Ich hatte mich ja vorbereitet. Als Keynote-Speakerin berichte ich heute in großen Unternehmen über meine Erfahrungen: Wie gehen Erfolg und Gewinnen? Warum sind diverse Teams besser? Wie kann man aus Krisen gestärkt hervorgehen? Ich hatte mir das vorher konsequent aufgebaut. Statt Netflix zu gucken oder zu gamen, habe ich in meiner freien Zeit als Profi an meiner Zukunft gearbeitet. Das war rückblickend mein bestes Investment.
Souverän den eigenen Weg gehen? Viktoria Schnaderbecks Tipps
- Bleib dir treu. Sei authentisch und halte an deinen Werten und Zielen fest, egal, was von außen kommt.
- Mach dir klar, was du wert bist: Was kann ich leisten, wozu bin ich fähig? Und setze dann durch, dass das anerkannt wird. Das ist vor allem in einer Männerwelt sehr wichtig. Wir Frauen sind verantwortlich für unser Glück, das kann uns niemand abnehmen. Also warte nicht darauf, dass jemand dich auswählt.
- Vergleiche dich nicht. Weder mit anderen Frauen noch mit Männern. Im Fußball bedeutet das: Du läufst nie so schnell wie ein Mann, du schreist nicht so laut wie ein Mann, du tauschst nach dem Spiel nicht die Leibchen wie ein Mann. Sosehr du das auch anstreben würdest, an diesen Punkt wirst du nie kommen.
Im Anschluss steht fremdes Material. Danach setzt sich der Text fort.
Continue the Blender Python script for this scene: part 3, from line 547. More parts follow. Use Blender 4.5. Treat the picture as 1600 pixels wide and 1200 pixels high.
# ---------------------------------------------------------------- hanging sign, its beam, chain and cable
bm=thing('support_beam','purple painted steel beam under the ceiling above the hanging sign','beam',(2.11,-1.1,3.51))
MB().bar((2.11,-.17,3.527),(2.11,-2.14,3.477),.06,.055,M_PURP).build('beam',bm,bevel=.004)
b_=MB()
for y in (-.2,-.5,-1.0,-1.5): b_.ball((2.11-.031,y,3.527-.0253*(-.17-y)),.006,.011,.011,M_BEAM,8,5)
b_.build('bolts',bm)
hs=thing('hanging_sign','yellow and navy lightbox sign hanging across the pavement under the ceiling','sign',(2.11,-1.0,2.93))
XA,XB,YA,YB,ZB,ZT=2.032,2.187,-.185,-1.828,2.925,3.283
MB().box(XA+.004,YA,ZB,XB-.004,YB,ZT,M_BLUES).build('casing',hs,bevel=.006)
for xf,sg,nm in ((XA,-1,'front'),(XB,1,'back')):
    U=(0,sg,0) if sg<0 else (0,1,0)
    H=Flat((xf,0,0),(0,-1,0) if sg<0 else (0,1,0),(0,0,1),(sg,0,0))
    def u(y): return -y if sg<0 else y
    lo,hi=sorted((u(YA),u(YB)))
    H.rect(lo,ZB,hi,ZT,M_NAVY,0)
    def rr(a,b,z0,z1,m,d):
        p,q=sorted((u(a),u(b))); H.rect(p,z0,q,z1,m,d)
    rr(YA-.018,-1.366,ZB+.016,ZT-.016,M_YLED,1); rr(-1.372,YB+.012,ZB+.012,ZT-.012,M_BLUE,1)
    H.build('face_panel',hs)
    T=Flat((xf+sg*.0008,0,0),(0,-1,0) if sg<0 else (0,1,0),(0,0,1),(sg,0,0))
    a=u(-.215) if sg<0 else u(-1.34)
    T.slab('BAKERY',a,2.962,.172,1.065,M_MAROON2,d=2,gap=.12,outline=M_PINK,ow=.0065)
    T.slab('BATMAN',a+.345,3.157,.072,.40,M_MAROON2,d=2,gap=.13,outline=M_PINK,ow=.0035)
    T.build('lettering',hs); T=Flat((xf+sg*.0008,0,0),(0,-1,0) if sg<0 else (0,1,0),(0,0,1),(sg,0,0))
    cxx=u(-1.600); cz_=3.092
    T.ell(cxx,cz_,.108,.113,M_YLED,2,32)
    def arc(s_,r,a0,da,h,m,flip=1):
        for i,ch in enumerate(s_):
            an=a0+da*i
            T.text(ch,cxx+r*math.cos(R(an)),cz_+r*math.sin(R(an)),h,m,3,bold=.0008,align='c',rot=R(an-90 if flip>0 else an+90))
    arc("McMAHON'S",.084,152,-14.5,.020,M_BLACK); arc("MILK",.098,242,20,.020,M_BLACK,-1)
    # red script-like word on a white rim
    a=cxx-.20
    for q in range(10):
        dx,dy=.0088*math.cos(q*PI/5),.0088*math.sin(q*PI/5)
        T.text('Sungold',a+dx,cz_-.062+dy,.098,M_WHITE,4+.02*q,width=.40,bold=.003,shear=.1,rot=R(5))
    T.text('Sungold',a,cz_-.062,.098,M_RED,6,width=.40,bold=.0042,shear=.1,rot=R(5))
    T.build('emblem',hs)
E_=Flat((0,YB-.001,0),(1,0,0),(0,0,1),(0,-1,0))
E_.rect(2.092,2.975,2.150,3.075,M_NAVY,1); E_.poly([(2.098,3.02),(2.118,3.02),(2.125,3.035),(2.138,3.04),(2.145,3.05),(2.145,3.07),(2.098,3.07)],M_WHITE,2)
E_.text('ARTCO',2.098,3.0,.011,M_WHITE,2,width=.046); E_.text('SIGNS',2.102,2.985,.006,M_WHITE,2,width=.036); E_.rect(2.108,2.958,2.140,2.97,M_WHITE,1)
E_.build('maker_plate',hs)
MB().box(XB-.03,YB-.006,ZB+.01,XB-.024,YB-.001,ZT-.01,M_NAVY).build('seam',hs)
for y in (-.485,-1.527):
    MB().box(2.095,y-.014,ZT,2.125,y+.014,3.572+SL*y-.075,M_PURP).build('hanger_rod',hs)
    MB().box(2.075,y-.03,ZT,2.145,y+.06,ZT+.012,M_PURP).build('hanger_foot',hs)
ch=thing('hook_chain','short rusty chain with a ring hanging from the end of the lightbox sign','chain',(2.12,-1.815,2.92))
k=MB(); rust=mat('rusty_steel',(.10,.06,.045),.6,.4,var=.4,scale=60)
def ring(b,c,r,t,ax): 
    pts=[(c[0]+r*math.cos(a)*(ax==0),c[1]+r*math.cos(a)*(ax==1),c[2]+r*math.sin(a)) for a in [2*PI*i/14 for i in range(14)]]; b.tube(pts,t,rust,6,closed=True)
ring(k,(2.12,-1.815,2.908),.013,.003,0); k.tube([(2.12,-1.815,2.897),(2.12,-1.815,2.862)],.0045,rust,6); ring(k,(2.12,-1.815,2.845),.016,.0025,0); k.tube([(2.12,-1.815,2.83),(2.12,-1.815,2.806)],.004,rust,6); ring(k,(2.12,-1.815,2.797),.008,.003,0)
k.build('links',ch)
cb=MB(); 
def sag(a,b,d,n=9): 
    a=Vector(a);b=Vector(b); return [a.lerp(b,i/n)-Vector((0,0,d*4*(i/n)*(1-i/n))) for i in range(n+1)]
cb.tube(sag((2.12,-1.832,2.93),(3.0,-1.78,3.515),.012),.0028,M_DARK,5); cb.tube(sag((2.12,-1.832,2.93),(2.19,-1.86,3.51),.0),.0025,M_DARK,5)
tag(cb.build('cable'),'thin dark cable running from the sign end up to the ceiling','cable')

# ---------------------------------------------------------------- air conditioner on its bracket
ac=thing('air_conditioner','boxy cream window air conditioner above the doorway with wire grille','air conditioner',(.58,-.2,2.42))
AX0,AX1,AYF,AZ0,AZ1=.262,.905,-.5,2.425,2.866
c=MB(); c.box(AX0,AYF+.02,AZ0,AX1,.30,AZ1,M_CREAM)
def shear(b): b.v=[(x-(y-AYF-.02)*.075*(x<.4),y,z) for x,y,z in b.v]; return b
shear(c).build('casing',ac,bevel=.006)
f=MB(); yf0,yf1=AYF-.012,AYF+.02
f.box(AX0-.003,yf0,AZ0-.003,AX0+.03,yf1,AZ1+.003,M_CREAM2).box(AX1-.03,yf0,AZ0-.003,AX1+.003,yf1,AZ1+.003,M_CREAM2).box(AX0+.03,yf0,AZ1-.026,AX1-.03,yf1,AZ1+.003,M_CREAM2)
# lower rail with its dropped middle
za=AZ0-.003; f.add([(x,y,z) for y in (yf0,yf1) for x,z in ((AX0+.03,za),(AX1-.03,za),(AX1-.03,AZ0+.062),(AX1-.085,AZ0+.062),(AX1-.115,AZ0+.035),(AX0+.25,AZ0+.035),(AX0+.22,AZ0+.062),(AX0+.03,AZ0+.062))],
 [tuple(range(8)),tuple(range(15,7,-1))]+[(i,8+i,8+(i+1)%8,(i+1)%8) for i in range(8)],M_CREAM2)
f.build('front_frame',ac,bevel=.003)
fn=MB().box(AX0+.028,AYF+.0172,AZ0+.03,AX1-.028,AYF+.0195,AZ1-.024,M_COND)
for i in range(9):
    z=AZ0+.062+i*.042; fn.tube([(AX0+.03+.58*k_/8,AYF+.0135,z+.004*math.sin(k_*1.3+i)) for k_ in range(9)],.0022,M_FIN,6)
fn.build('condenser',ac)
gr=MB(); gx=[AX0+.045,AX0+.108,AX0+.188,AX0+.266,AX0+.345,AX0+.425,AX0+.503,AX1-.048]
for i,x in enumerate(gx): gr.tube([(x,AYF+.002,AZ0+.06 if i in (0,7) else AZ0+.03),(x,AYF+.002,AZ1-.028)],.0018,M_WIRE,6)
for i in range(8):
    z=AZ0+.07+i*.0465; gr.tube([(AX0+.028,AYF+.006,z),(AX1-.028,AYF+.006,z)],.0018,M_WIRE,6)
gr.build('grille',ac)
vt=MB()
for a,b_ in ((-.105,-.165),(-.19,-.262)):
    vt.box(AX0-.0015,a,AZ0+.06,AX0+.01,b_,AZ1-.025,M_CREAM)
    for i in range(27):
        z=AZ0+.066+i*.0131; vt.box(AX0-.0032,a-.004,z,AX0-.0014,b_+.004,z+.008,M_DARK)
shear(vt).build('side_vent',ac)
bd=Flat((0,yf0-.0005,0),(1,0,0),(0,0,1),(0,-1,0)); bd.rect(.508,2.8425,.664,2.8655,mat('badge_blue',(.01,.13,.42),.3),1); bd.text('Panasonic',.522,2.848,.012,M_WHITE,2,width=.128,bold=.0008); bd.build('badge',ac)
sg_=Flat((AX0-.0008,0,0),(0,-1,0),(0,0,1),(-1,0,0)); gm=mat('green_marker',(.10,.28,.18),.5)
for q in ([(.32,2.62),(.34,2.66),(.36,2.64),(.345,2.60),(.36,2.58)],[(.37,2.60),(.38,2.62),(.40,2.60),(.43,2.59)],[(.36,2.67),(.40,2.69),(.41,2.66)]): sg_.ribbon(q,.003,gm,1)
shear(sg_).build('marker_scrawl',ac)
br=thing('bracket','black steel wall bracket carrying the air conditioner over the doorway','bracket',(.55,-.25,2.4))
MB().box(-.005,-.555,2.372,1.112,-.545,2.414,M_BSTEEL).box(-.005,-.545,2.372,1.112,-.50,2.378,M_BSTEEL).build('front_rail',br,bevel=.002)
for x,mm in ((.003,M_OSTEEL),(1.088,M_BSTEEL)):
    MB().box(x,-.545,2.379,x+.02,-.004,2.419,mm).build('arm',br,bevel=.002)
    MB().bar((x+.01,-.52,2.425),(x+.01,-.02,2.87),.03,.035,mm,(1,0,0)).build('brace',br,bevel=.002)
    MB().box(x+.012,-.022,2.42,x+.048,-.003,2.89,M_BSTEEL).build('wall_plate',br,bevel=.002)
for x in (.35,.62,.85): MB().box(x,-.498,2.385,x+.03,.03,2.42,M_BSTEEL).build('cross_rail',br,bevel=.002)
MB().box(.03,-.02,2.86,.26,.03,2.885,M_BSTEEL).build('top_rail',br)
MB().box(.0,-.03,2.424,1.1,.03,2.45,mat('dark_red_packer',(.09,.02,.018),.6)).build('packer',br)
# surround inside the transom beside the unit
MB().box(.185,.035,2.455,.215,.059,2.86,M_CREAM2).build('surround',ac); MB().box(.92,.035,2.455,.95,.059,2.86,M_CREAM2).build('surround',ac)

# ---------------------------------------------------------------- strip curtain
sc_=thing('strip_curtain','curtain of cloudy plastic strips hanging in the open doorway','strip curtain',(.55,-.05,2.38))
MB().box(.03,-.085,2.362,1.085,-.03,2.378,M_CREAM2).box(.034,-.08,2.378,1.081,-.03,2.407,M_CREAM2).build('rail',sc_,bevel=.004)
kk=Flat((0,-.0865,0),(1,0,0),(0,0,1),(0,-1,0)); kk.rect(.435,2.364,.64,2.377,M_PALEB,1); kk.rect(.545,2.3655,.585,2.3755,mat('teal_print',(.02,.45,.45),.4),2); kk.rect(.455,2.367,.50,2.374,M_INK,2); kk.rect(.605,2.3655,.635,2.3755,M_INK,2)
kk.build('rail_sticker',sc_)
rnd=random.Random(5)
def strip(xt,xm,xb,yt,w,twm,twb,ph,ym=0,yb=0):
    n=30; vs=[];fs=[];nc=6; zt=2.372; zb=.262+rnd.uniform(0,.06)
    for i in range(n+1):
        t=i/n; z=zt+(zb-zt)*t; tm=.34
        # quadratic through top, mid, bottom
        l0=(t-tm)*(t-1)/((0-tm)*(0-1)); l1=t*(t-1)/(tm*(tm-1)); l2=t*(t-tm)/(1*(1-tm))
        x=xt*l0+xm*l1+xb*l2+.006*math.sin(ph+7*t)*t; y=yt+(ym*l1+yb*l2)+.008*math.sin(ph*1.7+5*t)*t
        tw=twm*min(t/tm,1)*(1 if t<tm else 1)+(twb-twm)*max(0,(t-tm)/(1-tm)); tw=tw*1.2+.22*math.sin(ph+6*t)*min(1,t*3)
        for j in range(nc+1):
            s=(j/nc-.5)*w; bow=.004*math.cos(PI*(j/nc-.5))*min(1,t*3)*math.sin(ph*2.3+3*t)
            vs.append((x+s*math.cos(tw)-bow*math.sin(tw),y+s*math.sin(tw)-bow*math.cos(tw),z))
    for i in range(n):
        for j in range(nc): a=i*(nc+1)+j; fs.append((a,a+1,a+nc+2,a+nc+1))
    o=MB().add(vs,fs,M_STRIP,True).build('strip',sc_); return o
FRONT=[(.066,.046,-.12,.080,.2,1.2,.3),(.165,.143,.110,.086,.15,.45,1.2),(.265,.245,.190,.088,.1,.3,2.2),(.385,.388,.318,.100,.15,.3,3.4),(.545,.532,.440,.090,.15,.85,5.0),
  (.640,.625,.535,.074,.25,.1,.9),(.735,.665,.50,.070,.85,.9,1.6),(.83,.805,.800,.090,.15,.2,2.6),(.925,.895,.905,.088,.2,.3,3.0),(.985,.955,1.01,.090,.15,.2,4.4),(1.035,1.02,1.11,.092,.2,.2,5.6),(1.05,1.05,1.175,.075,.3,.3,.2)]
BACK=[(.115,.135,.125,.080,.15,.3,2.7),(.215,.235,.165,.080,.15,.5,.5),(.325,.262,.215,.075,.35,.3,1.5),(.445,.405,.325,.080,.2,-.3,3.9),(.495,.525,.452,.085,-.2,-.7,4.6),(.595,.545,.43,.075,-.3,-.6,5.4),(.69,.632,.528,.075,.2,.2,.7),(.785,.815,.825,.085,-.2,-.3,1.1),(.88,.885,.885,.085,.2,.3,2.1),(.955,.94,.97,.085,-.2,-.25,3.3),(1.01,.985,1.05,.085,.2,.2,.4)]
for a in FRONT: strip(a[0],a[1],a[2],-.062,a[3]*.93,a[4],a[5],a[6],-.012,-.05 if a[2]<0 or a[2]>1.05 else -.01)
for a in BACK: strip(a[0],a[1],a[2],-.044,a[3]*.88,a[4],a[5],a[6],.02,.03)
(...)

Also bleib bei dir, arbeite an deinen Stärken und Talenten.
- Setze Grenzen. Man muss lernen, auch Nein sagen zu können. Akzeptiere, dass du es nicht immer allen recht machen kannst. Und wer Grenzen setzen kann, wird sich auch bei Sexismus wehren können.
- Finde dein Erfolgsteam. Du musst wissen, welche Leute dir Energie bringen – und welche Energie fressen. Wer will dich wirklich weiterentwickeln, wer will dich runterziehen? Denn ein gutes Team braucht jede und jeder.